GIVEN EXERCISE → Please output exactly the lines of the material from the first through the line containing "course = .5+.5*np.sin(t*34+2*clumps)", and nothing more.

========================================================================

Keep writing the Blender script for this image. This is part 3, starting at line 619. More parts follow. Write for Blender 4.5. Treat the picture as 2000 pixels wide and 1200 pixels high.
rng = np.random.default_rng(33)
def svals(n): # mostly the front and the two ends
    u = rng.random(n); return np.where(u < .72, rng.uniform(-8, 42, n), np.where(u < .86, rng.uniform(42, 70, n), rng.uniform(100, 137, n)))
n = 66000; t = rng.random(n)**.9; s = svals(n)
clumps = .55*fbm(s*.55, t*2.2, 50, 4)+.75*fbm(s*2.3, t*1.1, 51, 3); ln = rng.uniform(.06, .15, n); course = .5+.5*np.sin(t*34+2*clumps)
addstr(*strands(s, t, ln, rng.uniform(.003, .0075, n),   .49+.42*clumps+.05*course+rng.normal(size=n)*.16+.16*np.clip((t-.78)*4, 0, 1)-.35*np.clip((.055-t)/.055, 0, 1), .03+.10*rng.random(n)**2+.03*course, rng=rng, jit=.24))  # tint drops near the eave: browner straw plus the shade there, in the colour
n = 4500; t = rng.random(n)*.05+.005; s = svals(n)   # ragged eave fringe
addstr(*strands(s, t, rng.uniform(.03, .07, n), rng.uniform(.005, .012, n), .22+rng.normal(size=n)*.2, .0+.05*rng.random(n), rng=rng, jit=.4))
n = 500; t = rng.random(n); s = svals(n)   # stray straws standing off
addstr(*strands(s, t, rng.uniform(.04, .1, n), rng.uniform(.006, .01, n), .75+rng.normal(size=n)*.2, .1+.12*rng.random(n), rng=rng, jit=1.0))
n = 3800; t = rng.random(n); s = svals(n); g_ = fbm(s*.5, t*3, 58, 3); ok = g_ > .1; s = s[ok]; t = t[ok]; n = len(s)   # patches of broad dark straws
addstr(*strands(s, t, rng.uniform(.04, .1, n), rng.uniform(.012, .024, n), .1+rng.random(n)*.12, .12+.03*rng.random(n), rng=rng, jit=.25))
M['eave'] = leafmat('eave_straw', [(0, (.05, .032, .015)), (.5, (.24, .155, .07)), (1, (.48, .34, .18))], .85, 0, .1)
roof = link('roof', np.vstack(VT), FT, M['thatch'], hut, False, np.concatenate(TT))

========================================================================

TASK OUTPUT →
Keep writing the Blender script for this image. This is part 3, starting at line 619. More parts follow. Write for Blender 4.5. Treat the picture as 2000 pixels wide and 1200 pixels high.
rng = np.random.default_rng(33)
def svals(n): # mostly the front and the two ends
    u = rng.random(n); return np.where(u < .72, rng.uniform(-8, 42, n), np.where(u < .86, rng.uniform(42, 70, n), rng.uniform(100, 137, n)))
n = 66000; t = rng.random(n)**.9; s = svals(n)
clumps = .55*fbm(s*.55, t*2.2, 50, 4)+.75*fbm(s*2.3, t*1.1, 51, 3); ln = rng.uniform(.06, .15, n); course = .5+.5*np.sin(t*34+2*clumps)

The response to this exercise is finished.